Noot i.v.m. babygebaren en visuele communicatiestrategieën
Wanneer we het hebben over het recht van dove kinderen om VGT te verwerven, moeten we enige duidelijkheid brengen in vaak gebruikte termen die mogelijke misverstanden in de hand kunnen werken. Zo hoor je bijvoorbeeld meer en meer praten over 'babygebaren', een initiatief dat uit Amerika is komen overwaaien en geleidelijk aan meer ingang vindt in België. Hoewel we zeker akkoord gaan met een aantal basisprincipes van babygebaren (zoals bijvoorbeeld het feit dat baby’s veel ontvankelijker zijn voor en veel sneller in staat zijn tot het reproduceren van gebaren dan van gesproken woorden), willen we hier toch ook graag duiden op een wezenlijk verschil met het aanbod van een volwaardige gebarentaal.
De filosofie achter babygebaren berust enkel op het faciliteren en sneller op gang brengen van het uiteindelijke doel: gesproken taal. Eens de baby deze begint te ontwikkelen, vallen de babygebaren weg. Bovendien gaat het slechts om het visueel omzetten van een aantal kernwoorden, en wordt er dus geen visueel-gestuele grammatica toegepast. Daarom leunt dit principe veel dichter aan bij een vorm van Nederlands met Gebaren dan bij een volwaardige gebarentaal. Het verschil met een tweetalige opvoeding, waarbij Vlaamse Gebarentaal en Nederlands beiden een evenwaardige plaats innemen, mag duidelijk zijn.
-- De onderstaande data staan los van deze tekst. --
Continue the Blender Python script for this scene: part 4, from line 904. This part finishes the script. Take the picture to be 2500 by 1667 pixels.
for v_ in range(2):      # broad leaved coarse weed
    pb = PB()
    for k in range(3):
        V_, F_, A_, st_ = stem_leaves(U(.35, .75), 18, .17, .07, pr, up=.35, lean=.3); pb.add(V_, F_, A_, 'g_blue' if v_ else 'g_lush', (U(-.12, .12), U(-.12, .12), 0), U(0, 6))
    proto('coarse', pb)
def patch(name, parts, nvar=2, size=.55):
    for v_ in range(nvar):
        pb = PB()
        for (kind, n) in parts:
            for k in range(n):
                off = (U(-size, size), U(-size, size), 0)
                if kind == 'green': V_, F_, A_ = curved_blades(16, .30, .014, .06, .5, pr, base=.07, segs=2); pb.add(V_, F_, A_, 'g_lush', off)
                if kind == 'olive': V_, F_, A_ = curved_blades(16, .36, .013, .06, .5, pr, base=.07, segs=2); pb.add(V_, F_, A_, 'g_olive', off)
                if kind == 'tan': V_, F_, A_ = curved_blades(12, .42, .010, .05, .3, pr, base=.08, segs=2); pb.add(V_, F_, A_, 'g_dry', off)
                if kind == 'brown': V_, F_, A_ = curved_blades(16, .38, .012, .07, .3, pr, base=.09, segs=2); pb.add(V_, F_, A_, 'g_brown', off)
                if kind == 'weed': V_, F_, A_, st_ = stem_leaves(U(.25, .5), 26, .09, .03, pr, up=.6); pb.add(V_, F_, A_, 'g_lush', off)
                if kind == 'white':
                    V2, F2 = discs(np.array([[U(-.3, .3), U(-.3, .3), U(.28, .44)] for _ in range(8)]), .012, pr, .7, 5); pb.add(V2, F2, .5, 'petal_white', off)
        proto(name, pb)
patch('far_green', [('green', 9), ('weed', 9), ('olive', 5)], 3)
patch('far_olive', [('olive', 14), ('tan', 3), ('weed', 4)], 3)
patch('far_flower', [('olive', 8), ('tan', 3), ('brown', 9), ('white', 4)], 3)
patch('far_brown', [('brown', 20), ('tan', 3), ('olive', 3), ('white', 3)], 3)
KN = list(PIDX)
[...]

Vlaamse Gebarentaal is hierbij de eerste en enige volledig toegankelijke taal voor dove kinderen en valt dus geenszins weg wanneer het (gesproken) Nederlands verworven wordt. Ook bij horende kinderen die tweetalig opgevoed worden in VGT en Nederlands (bijv. omdat hun ouders of één van hun ouders doof zijn) valt VGT niet weg zodra het Nederlands is verworven. Nog een ander verschil met babygebaren is dat deze cursussen voornamelijk gericht zijn op horende ouders met horende kinderen. Dat op bepaalde plaatsen cursussen babygebaren georganiseerd worden, staat bijgevolg dus helemaal los van de bevindingen die over dove baby's en Vlaamse Gebarentaal handelen.
Een andere term waar we duidelijkheid over wensen te verschaffen is 'visuele communicatie(strategieën)' (VCS). Visuele communicatie is een inherent onderdeel van de Vlaamse Gebarentaal. VCS zijn strategieën die ’natuurlijk’ zijn voor dove gebarentaligen, maar expliciet moeten worden aangeleerd aan niet-gebarentaligen die een gebarentaal leren als vreemde taal en deze op efficiënte wijze willen leren gebruiken met kinderen. Het gaat bijvoorbeeld over eerst visuele aandacht van de kinderen trekken alvorens een boodschap te geven in gebarentaal, zodat niets van deze boodschap wordt gemist, of het principe van visuele beloning waardoor het kijkgedrag van het kind wordt aangeleerd en gestimuleerd. Zonder een goed kijkgedrag van het kind komt het gebruik van een gebarentaal immers niet tot zijn recht. In dat kader worden deze visuele communicatiestrategieën aangeraden aan ouders van dove kinderen, met als enig doel de gesproken taal zichtbaarder en toegankelijker te maken. Hoewel we zeker het nut van deze transfer erkennen, willen we erop wijzen dat wij het gebruik van deze visuele communicatiestrategieën als inherent onderdeel van Vlaamse Gebarentaal zien, en dus niet als iets dat kan worden losgekoppeld van deze taal.
Fevlado werkte recent met verschillende partners een website uit om horende ouders van een dove baby over de verschillende mogelijkheden binnen de opvoeding te informeren (www.mijnbabyisdoof.be). Daar zijn zowel ervaringen van lotgenoten, als wetenschappelijke inzichten over de rol van visuele communicatiestrategieën en Vlaamse Gebarentaal te vinden.